EXERCISE INSTRUCTIONS: Write out exactly the lines between the line containing "Write the bpy" and the line containing "return tag(o, label, cat, group)", including both of those lines, and nothing more.

SUPPLIED INFORMATION:

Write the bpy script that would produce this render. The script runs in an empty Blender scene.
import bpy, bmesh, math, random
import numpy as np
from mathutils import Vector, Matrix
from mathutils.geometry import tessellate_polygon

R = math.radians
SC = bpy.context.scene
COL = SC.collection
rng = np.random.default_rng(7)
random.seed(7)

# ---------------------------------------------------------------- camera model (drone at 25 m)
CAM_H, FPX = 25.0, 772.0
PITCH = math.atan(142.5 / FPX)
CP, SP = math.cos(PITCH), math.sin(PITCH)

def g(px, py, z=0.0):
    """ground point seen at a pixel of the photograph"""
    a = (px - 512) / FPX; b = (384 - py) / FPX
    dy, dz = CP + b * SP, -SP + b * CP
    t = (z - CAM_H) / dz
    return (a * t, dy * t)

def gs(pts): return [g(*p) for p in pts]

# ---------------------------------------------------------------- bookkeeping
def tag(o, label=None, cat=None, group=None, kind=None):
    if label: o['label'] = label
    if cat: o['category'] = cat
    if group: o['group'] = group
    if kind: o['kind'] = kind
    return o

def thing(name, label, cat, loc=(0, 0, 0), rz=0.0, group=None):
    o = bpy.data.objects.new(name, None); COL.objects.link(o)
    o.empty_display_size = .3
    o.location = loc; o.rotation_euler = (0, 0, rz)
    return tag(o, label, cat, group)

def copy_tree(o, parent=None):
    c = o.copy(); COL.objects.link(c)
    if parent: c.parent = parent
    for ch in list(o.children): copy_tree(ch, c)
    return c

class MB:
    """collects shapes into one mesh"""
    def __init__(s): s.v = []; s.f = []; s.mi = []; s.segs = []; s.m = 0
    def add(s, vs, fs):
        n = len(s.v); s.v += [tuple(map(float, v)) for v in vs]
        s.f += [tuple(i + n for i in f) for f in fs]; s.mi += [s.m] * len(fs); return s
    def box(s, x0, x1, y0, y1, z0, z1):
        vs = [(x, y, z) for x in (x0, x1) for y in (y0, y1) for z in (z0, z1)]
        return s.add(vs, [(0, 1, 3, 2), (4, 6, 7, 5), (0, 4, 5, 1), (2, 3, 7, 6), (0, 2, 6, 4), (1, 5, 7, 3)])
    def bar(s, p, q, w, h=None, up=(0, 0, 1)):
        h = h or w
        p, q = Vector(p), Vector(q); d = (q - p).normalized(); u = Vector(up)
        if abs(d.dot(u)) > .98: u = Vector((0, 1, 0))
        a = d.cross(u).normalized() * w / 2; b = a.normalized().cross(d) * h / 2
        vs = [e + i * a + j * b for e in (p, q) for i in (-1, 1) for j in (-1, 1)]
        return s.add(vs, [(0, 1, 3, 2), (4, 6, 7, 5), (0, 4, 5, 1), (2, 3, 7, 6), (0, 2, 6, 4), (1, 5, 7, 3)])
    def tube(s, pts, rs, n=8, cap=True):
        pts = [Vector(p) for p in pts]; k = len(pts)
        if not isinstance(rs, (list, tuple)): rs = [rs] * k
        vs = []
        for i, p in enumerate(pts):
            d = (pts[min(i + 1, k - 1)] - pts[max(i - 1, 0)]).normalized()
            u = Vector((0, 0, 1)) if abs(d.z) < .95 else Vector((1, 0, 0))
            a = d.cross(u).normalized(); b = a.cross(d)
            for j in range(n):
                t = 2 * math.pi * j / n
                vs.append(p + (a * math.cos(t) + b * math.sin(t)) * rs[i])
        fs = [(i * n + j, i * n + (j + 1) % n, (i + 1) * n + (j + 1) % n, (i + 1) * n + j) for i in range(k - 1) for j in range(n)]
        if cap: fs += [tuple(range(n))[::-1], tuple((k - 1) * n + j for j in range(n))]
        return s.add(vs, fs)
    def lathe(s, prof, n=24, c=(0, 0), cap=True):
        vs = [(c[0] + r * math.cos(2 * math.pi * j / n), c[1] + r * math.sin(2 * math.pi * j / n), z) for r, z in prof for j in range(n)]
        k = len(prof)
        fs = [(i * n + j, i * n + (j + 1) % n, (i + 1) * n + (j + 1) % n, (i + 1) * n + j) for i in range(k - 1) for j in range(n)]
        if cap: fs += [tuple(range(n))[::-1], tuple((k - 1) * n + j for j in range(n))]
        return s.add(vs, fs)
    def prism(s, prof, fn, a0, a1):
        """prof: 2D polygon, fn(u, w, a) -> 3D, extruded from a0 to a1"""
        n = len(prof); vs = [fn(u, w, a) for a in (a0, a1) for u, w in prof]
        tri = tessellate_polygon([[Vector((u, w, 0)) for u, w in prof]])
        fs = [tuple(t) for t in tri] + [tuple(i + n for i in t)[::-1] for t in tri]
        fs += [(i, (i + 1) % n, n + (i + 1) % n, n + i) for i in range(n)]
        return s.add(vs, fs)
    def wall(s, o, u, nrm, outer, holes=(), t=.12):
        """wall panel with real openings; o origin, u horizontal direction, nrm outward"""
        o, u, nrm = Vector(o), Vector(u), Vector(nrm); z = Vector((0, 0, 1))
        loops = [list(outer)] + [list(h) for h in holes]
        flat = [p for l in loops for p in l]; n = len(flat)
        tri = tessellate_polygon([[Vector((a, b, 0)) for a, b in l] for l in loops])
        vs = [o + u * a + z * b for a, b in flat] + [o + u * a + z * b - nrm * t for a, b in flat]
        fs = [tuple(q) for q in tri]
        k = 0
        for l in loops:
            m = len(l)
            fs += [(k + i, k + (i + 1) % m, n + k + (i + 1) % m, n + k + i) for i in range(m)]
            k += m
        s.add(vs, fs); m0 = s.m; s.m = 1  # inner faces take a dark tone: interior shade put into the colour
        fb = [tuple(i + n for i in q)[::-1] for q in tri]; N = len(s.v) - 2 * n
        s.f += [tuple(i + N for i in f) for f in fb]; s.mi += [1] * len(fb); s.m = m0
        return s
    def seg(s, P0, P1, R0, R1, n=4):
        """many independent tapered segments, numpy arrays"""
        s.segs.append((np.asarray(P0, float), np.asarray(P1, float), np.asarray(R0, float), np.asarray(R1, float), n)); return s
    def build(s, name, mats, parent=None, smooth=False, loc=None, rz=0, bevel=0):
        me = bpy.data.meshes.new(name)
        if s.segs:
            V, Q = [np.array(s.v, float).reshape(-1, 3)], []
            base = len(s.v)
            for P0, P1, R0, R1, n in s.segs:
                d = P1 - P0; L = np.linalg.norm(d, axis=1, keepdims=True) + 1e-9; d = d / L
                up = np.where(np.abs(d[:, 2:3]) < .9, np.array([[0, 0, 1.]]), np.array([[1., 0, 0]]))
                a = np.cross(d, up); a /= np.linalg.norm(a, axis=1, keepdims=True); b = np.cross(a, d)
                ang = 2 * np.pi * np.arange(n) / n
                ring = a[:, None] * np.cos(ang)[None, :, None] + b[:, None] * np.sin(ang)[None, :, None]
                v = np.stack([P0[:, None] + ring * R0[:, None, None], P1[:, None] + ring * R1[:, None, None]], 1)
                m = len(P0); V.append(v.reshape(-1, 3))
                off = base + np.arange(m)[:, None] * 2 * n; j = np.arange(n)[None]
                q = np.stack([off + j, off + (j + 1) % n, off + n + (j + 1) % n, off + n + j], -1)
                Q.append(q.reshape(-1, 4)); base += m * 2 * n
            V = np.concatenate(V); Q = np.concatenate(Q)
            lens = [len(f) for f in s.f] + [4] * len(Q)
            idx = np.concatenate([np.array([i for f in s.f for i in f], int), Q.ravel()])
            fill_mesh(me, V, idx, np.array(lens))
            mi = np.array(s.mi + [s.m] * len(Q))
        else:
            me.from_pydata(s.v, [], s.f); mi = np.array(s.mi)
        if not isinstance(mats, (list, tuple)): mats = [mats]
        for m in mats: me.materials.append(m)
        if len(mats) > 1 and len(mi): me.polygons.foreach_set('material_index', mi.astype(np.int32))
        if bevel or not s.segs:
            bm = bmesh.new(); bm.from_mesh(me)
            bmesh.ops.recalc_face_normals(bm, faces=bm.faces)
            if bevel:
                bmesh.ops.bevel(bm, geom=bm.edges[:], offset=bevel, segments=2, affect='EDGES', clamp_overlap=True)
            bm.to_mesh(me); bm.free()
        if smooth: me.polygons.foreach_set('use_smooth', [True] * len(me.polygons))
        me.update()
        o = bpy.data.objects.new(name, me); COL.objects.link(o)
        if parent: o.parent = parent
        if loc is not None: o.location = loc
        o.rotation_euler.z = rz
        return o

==

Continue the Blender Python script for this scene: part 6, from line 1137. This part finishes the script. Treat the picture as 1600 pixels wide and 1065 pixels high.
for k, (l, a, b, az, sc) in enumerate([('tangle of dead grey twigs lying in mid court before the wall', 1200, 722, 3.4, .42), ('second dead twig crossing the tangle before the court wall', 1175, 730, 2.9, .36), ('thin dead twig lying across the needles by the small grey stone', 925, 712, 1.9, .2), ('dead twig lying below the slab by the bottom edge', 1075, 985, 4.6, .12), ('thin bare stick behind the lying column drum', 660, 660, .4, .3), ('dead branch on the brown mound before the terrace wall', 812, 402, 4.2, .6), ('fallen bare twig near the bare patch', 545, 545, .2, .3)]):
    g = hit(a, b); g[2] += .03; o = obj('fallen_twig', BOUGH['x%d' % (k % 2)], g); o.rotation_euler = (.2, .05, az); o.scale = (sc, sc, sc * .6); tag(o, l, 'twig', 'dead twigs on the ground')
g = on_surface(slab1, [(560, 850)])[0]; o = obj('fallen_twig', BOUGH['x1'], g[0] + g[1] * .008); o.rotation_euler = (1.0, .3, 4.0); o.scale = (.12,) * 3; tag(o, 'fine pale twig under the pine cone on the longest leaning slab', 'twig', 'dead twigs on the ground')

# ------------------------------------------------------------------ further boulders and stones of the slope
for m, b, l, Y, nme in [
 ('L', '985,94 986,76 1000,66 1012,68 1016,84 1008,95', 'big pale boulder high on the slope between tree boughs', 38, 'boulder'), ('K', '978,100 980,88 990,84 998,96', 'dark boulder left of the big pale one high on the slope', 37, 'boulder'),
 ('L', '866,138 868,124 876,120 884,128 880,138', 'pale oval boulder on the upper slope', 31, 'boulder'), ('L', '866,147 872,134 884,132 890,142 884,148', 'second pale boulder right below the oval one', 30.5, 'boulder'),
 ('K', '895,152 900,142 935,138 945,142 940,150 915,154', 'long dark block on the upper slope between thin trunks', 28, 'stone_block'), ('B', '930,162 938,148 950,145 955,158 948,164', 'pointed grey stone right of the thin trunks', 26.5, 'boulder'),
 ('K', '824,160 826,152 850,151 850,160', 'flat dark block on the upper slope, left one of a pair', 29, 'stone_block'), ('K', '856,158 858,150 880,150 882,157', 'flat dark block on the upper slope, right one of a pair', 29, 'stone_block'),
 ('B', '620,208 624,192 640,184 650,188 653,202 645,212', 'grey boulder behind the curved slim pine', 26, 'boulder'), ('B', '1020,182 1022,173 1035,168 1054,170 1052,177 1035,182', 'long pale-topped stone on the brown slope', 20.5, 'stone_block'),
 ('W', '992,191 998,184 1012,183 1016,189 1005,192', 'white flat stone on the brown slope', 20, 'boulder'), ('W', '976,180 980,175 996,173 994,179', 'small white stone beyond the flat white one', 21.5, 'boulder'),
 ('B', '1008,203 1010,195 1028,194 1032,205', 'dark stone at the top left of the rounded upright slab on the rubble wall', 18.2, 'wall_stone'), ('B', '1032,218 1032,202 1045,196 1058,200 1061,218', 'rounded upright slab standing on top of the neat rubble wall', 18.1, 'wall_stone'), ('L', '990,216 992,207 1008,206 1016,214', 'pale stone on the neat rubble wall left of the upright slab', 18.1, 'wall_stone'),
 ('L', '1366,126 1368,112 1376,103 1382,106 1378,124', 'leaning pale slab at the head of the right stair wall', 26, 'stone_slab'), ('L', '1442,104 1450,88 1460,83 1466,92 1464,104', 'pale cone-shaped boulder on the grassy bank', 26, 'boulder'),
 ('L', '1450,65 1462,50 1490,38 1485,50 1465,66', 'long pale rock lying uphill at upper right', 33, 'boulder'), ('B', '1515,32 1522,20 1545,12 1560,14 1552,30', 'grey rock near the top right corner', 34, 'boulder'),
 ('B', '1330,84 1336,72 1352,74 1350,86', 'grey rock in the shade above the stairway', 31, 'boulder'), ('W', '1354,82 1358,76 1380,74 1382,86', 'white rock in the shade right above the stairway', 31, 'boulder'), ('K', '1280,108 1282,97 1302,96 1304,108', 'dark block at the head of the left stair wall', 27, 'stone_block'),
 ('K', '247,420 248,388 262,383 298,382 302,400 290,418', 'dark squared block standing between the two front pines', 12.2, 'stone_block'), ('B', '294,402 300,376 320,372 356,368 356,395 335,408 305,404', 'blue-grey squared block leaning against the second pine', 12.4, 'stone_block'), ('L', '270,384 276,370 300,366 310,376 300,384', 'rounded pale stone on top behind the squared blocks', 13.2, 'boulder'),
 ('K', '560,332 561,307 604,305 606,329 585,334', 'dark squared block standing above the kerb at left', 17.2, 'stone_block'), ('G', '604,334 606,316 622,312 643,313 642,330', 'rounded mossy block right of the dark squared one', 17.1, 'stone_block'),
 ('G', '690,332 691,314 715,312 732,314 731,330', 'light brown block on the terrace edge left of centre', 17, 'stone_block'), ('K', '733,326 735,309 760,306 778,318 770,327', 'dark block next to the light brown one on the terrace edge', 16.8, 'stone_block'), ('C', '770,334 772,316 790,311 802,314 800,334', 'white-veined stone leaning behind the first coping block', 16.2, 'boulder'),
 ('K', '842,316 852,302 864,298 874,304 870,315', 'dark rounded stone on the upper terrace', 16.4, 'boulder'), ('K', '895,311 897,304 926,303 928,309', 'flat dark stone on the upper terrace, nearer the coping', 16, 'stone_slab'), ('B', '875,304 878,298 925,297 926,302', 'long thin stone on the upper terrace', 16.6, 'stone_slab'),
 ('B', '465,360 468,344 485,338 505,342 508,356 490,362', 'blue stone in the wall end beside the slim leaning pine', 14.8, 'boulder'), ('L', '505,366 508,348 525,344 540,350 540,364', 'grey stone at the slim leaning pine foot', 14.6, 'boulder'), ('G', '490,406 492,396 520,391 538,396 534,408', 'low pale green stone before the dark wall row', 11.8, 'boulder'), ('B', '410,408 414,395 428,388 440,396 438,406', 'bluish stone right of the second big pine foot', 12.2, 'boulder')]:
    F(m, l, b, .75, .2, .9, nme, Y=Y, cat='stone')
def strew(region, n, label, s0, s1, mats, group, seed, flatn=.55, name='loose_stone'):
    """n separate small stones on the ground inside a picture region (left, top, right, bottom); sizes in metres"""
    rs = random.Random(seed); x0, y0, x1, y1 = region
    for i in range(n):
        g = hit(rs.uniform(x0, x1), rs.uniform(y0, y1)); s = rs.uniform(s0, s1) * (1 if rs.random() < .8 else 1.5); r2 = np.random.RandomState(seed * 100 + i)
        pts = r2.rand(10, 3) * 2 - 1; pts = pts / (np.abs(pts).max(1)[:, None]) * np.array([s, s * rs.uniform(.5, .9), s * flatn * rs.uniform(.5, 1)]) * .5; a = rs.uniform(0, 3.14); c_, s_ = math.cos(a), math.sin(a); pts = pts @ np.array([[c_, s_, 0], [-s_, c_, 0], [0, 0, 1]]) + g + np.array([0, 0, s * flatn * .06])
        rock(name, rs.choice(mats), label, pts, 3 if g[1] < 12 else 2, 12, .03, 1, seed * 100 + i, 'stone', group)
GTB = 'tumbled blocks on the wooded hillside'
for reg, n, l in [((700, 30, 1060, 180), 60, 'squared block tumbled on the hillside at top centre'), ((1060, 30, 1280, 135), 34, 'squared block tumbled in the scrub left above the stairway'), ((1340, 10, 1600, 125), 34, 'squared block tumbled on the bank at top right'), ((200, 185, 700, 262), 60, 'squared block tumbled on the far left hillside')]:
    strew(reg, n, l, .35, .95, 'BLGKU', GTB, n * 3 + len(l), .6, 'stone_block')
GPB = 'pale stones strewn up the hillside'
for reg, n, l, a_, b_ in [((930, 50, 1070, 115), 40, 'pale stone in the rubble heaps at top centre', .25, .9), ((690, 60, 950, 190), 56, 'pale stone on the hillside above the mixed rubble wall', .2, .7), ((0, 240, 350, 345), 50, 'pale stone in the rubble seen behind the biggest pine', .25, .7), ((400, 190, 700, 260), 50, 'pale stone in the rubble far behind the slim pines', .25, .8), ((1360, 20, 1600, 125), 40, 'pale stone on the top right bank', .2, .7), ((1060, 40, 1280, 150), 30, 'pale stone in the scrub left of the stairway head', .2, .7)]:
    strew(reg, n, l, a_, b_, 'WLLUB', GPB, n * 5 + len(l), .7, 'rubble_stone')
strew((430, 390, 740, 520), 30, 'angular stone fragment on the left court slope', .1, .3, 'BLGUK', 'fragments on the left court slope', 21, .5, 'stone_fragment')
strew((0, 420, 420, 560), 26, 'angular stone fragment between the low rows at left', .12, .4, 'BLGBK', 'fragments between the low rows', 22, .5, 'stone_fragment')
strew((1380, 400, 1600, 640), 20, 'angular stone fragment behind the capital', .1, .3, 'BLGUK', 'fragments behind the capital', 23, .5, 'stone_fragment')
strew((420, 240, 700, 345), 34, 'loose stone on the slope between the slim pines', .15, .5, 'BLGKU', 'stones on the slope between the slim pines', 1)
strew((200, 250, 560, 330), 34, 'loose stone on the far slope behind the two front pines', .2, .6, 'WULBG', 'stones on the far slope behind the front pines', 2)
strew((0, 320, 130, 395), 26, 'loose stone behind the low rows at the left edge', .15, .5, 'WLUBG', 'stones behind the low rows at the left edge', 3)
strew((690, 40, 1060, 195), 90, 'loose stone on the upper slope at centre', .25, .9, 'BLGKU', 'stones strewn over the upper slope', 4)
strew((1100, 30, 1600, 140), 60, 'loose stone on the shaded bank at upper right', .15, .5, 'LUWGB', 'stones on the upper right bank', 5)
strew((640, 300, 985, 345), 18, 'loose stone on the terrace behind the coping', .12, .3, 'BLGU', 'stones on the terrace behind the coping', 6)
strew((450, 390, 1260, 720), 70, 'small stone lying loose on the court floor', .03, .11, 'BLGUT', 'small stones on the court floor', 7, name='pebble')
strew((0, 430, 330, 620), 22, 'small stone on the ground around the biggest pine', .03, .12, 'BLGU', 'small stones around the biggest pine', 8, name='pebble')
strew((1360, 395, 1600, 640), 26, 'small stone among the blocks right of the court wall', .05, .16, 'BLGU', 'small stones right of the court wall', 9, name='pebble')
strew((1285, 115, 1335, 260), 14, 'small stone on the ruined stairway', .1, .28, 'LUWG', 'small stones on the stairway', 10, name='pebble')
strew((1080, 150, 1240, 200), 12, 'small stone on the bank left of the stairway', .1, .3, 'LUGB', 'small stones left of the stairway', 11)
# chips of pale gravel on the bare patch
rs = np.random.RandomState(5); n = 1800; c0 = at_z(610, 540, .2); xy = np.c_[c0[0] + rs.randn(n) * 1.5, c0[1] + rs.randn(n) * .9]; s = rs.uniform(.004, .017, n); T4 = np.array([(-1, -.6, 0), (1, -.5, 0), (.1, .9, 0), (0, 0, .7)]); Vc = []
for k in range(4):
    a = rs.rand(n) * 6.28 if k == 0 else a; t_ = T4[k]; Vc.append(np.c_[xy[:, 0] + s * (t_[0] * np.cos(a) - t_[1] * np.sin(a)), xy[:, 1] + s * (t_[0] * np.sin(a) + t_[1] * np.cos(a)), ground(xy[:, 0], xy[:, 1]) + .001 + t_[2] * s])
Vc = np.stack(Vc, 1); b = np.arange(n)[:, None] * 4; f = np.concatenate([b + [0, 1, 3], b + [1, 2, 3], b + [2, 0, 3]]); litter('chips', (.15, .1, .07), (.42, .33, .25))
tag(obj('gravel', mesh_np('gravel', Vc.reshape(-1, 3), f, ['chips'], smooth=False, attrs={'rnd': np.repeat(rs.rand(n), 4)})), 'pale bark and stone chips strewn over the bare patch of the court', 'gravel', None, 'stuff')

RESULT FOR THIS TASK:
Write the bpy script that would produce this render. The script runs in an empty Blender scene.
import bpy, bmesh, math, random
import numpy as np
from mathutils import Vector, Matrix
from mathutils.geometry import tessellate_polygon

R = math.radians
SC = bpy.context.scene
COL = SC.collection
rng = np.random.default_rng(7)
random.seed(7)

# ---------------------------------------------------------------- camera model (drone at 25 m)
CAM_H, FPX = 25.0, 772.0
PITCH = math.atan(142.5 / FPX)
CP, SP = math.cos(PITCH), math.sin(PITCH)

def g(px, py, z=0.0):
    """ground point seen at a pixel of the photograph"""
    a = (px - 512) / FPX; b = (384 - py) / FPX
    dy, dz = CP + b * SP, -SP + b * CP
    t = (z - CAM_H) / dz
    return (a * t, dy * t)

def gs(pts): return [g(*p) for p in pts]

# ---------------------------------------------------------------- bookkeeping
def tag(o, label=None, cat=None, group=None, kind=None):
    if label: o['label'] = label
    if cat: o['category'] = cat
    if group: o['group'] = group
    if kind: o['kind'] = kind
    return o

def thing(name, label, cat, loc=(0, 0, 0), rz=0.0, group=None):
    o = bpy.data.objects.new(name, None); COL.objects.link(o)
    o.empty_display_size = .3
    o.location = loc; o.rotation_euler = (0, 0, rz)
    return tag(o, label, cat, group)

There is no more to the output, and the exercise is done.